Direction
Print the first line of the material below and each line after it, exactly as written, ending with the line that contains "S.camera = co".
·····
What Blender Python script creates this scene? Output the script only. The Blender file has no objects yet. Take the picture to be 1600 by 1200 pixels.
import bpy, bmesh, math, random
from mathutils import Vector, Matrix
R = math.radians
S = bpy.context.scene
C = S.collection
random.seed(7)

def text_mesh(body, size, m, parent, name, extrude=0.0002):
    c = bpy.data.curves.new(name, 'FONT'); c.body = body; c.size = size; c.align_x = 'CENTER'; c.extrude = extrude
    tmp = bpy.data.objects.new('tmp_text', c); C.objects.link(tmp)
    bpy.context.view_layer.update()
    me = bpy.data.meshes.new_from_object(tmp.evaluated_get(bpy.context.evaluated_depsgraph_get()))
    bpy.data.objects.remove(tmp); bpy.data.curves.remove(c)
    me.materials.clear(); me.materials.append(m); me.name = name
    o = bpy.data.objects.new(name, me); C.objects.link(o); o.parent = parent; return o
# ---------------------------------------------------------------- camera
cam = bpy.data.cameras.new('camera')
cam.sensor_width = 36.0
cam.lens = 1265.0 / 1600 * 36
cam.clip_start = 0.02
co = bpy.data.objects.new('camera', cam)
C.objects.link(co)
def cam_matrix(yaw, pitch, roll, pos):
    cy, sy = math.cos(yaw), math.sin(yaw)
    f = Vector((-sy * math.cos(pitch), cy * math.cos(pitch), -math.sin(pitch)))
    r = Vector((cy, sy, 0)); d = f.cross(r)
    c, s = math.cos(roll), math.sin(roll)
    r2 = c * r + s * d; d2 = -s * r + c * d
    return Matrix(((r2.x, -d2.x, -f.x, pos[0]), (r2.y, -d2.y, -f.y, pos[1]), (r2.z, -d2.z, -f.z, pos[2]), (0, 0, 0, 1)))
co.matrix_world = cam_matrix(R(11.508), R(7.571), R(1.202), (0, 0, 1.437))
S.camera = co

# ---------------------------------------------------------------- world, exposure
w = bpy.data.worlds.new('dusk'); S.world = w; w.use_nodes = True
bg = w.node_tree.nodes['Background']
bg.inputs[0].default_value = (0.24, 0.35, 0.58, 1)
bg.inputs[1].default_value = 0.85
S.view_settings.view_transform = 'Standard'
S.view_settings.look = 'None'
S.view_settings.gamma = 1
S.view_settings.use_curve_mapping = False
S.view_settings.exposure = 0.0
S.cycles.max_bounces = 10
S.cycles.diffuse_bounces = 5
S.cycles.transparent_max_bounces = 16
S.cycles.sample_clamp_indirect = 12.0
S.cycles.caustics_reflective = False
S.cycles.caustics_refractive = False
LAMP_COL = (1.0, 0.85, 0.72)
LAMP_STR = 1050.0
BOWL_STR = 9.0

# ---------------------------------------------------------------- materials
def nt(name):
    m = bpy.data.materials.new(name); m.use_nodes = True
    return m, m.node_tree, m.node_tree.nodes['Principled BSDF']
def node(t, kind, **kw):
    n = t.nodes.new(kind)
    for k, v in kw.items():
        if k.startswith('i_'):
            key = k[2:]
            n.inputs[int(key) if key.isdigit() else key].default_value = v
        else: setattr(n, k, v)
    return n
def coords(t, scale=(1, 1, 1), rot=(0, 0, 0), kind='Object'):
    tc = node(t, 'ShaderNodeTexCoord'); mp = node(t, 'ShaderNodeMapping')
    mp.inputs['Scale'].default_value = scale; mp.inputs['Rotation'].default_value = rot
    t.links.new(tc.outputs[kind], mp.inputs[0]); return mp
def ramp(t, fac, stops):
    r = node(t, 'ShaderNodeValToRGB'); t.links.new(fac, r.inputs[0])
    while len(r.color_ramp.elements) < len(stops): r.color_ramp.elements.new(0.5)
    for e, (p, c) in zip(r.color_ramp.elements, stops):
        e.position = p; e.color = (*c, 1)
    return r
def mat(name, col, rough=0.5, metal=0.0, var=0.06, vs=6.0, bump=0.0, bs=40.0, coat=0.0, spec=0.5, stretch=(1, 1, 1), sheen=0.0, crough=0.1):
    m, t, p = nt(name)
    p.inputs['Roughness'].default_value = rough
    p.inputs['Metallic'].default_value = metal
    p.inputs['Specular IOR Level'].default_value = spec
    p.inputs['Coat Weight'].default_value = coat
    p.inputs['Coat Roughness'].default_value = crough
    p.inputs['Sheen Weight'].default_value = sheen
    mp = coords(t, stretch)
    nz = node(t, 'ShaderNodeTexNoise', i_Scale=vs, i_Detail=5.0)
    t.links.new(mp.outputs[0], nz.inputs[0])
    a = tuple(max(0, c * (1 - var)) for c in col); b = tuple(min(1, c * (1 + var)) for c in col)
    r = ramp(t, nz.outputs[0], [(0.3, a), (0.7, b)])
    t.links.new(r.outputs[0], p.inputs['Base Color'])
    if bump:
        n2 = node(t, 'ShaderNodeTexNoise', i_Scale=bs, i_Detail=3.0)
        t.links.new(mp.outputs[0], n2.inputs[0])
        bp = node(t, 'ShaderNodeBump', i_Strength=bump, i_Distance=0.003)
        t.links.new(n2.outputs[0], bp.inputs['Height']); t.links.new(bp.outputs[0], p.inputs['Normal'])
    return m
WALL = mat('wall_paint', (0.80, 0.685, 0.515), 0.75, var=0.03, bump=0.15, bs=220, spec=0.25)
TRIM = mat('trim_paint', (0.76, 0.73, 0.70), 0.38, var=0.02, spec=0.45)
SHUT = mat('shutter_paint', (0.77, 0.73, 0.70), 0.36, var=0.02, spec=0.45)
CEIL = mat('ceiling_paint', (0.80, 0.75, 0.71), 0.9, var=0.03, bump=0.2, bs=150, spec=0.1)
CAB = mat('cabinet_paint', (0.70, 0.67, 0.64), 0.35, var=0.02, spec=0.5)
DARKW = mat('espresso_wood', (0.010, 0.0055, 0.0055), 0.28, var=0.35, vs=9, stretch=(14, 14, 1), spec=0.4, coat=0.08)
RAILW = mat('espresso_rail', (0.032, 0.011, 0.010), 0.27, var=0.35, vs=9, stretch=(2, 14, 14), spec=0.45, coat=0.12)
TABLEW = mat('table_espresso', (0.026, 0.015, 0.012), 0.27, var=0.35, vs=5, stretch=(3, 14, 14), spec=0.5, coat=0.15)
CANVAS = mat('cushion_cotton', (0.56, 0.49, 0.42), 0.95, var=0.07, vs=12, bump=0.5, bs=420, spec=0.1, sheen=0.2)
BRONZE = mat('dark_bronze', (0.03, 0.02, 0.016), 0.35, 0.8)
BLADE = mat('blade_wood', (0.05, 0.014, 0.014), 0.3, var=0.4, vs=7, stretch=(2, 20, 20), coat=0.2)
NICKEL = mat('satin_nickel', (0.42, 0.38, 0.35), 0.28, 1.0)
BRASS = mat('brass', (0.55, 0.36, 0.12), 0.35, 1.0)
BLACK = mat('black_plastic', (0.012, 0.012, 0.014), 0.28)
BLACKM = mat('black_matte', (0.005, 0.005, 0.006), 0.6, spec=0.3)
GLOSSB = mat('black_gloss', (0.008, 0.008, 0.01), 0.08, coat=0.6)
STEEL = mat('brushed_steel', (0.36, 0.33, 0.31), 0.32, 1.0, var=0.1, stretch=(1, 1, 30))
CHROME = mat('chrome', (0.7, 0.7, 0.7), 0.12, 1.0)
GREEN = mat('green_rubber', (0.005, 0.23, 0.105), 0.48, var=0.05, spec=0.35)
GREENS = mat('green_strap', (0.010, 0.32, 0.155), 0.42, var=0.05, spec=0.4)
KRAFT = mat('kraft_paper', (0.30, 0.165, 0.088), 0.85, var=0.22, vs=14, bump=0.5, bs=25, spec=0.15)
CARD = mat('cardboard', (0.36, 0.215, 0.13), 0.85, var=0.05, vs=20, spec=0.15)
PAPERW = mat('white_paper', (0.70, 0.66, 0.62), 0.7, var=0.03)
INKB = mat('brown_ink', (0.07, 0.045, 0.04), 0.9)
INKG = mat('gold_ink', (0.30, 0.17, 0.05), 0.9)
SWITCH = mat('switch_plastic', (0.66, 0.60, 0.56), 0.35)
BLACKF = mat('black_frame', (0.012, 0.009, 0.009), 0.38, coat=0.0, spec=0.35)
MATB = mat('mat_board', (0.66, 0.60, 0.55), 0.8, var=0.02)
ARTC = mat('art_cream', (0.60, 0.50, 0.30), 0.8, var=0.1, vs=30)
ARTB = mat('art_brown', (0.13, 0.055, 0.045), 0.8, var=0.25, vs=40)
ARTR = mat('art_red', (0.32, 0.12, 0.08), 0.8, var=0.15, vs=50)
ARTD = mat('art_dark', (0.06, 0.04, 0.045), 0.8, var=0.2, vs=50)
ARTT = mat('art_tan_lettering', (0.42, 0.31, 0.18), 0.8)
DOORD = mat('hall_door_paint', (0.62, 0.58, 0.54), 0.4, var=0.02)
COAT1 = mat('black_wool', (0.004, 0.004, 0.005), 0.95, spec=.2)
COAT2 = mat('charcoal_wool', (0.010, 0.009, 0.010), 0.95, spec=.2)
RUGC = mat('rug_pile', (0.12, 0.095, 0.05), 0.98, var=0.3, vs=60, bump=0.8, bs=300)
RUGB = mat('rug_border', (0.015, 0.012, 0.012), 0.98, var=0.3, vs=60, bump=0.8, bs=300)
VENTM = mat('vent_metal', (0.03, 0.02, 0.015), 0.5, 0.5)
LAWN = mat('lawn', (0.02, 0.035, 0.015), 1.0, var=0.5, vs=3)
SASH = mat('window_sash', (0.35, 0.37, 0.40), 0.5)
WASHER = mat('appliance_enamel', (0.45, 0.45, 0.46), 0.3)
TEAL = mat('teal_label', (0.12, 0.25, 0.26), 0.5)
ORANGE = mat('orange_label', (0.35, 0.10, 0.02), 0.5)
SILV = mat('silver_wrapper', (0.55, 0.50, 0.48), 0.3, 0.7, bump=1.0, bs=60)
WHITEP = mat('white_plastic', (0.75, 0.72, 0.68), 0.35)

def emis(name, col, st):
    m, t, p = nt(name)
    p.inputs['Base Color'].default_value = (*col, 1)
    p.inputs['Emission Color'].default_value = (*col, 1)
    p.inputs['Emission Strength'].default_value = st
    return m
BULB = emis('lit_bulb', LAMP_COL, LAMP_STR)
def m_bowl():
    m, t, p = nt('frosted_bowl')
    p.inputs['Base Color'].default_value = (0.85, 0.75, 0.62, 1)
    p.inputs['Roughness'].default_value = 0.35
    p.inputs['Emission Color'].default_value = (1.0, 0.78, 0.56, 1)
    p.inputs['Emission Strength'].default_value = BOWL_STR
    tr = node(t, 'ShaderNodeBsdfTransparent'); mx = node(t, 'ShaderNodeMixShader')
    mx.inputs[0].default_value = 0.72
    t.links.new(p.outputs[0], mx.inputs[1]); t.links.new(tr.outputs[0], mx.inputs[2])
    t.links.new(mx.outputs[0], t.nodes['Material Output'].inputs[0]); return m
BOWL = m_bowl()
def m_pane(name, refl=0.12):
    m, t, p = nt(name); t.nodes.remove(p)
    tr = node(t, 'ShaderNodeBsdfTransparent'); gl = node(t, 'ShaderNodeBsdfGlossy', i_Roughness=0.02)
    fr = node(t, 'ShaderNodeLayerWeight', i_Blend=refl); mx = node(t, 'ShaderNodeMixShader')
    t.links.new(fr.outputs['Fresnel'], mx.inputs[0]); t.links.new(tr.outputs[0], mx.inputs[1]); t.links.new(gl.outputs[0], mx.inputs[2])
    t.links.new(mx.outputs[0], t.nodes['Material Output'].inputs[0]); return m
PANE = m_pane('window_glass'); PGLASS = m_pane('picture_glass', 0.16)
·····
Reply
What Blender Python script creates this scene? Output the script only. The Blender file has no objects yet. Take the picture to be 1600 by 1200 pixels.
import bpy, bmesh, math, random
from mathutils import Vector, Matrix
R = math.radians
S = bpy.context.scene
C = S.collection
random.seed(7)

def text_mesh(body, size, m, parent, name, extrude=0.0002):
    c = bpy.data.curves.new(name, 'FONT'); c.body = body; c.size = size; c.align_x = 'CENTER'; c.extrude = extrude
    tmp = bpy.data.objects.new('tmp_text', c); C.objects.link(tmp)
    bpy.context.view_layer.update()
    me = bpy.data.meshes.new_from_object(tmp.evaluated_get(bpy.context.evaluated_depsgraph_get()))
    bpy.data.objects.remove(tmp); bpy.data.curves.remove(c)
    me.materials.clear(); me.materials.append(m); me.name = name
    o = bpy.data.objects.new(name, me); C.objects.link(o); o.parent = parent; return o
# ---------------------------------------------------------------- camera
cam = bpy.data.cameras.new('camera')
cam.sensor_width = 36.0
cam.lens = 1265.0 / 1600 * 36
cam.clip_start = 0.02
co = bpy.data.objects.new('camera', cam)
C.objects.link(co)
def cam_matrix(yaw, pitch, roll, pos):
    cy, sy = math.cos(yaw), math.sin(yaw)
    f = Vector((-sy * math.cos(pitch), cy * math.cos(pitch), -math.sin(pitch)))
    r = Vector((cy, sy, 0)); d = f.cross(r)
    c, s = math.cos(roll), math.sin(roll)
    r2 = c * r + s * d; d2 = -s * r + c * d
    return Matrix(((r2.x, -d2.x, -f.x, pos[0]), (r2.y, -d2.y, -f.y, pos[1]), (r2.z, -d2.z, -f.z, pos[2]), (0, 0, 0, 1)))
co.matrix_world = cam_matrix(R(11.508), R(7.571), R(1.202), (0, 0, 1.437))
S.camera = co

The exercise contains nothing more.